Importer massivement était devenue une évidente fatalité, pour mieux justifier une coupable facilité.
Dans ce concert discordant il serait salutaire que les productions agricoles et industrielles locales soient protégées (au-delà de l’effet de taxation pervers de l’octroi de mer) en limitant l’importation de produits similaires parfois médiocres. Dans un marché de libre concurrence cela passe par la création d’un cercle vertueux. Production d’excellence et au meilleur cout, appui d’une distribution volontariste et « citoyenne », et adhésion du consommateur à payer parfois plus cher. Dans un contexte d’inflation, ce n’est pas gagné mais je ne vois pas d’autre issue.

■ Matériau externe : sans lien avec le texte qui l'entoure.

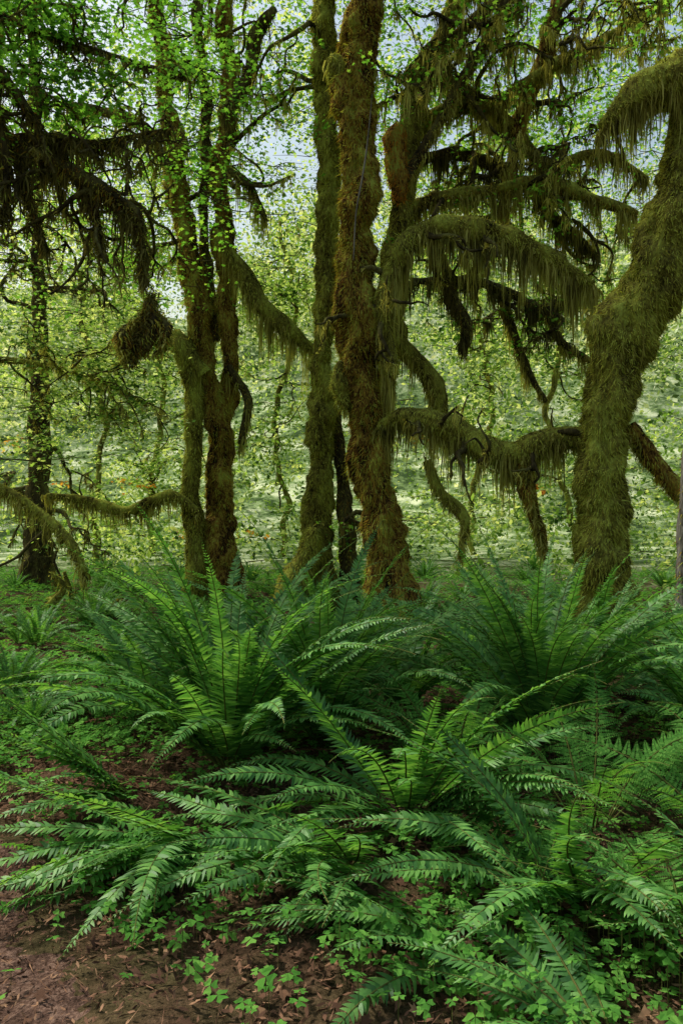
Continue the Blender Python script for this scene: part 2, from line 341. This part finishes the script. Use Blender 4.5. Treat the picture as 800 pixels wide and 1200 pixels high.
# T5 behind centre with arch
m=M(); lc=[]
P,R=limb(m,[(470,745,24),(458,680,15),(448,600,12),(446,500,12),(458,420,15),(460,350,15),(470,250,16),(480,160,16),(500,80,14),(535,0,12),(570,-120,8)],12,gb,fg,h,.4,18,segs=20,fz=2000,wob=.05,amp=.7)
PA,RA=limb(m,[(458,440,12),(451,370,14),(463,306,16),(500,270,17),(550,268,17),(600,283,16),(650,308,15),(694,335,8)],10.8,gb,fg,h,1.3,62,fz=2600,rs=.76)
P3,R3=limb(m,[(468,250,9),(520,232,9),(580,222,9),(640,215,9),(700,235,8),(745,252,5)],12.3,gb,fz_,h,.9,30,fz=1000)
P4,R4=limb(m,[(665,-40,9),(635,70,10),(607,150,10),(596,215,9),(584,275,7)],12.5,b,fz_,h,.3,8,fz=1000)
P5,R5=limb(m,[(500,80,9),(550,110,9),(600,150,8),(640,195,8),(700,180,5),(760,210,4)],12.2,gb,fz_,h,.8,26,fz=800,dd=.8)
P6,R6=limb(m,[(480,160,10),(520,130,9),(580,120,8),(640,80,8),(700,50,6),(780,0,4)],12.6,gb,fz_,h,.8,24,fz=800,dd=-.8)
P7,R7=limb(m,[(462,400,12),(492,430,14),(515,470,12),(522,495,5)],11.8,gb,fg,h,.8,30,fz=1600)
P8,R8=limb(m,[(520,60,8),(560,20,8),(620,-20,8)],12.6,db,fz_,h,.7,18,fz=600)
P9,R9=limb(m,[(480,190,8),(530,180,8),(590,200,7),(660,265,6),(700,300,4)],12.8,db,fz_,hd,.9,26,fz=600)
P10,R10=limb(m,[(690,330,6),(640,360,6),(600,345,6),(560,330,6),(480,330,5)],12,db,fz_,hd,.9,26,fz=600)
P11,R11=limb(m,[(490,120,8),(515,60,7),(530,10,7),(590,-30,6)],11.8,gb,fg,h,.7,20,fz=800)
P12,R12=limb(m,[(475,210,7),(510,150,7),(560,60,7),(600,0,6)],11.6,db,fz_,h,.6,18,fz=800)
limb(m,[(590,340,5),(600,390,5),(622,440,5),(640,470,3)],12.2,db,fz_,h,.6,18,fz=600)
limb(m,[(640,360,5),(655,400,5),(690,425,4),(700,450,2)],11.8,db,fz_,h,.6,16,fz=600)
limb(m,[(520,300,6),(528,340,7),(545,380,6),(540,400,2)],11.4,db,fz_,hd,.75,60,fz=600)
limb(m,[(470,150,12),(462,165,18),(466,210,12),(468,235,4)],11.5,b,orr_,None,fz=1200)
for PP,RR,n in ((P,R,6),(P3,R3,7),(P4,R4,6),(P5,R5,8),(P6,R6,7),(P8,R8,4),(P9,R9,7),(P10,R10,6),(P11,R11,5),(P12,R12,5)): sprout(m,PP,RR,n,1.6,db,h if n%2 else hd,1,.6,hper=7,leafc=lc if n<8 else None,up=.0,rr=.5)
sprout(m,PA,RA,10,1.3,db,h,1,.5,up=-.5)
with_leaves(m,lc[::2],(.3,.6),30,.045); m.obj(NM,TM)
# T6 far right grey
m=M(); P,R=limb(m,[(806,790,20),(803,700,14),(804,620,13),(812,500,12),(822,300,12),(835,-100,10)],8.2,gr,fz_,None,segs=14,fz=300,amp=.3); m.obj('bare_trunk_tree',TM)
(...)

Mais il faut s’y coller en se retroussant les manches.
Avoir et se faire confiance et arrêter d’agiter les drapeaux de la discorde, portés par des professionnels du désordre, soutenus par des guides sans boussole et sans foi qui voudraient édicter leurs lois à la source d’une pensée unique qui laisse peu d’espace à la contradiction. Il serait temps de retrouver une salutaire lucidité sur le chemin qu’on nous invite à emprunter.
A part l’État et les entreprises para-étatiques, je ne vois pas d’opérateurs extérieurs suffisamment téméraires pour investir chez nous à fonds perdus. Rien ne peut les « transporter » ! Nous ne faisons tout simplement plus envie ! Comment survivre à l’absence de désir ?
Le temps presse …et sans y être invité, je porte cette contribution à la réflexion commune dans ma légitimité de créateur d’activités et de valeurs, pour espérer infléchir des certitudes et des postures.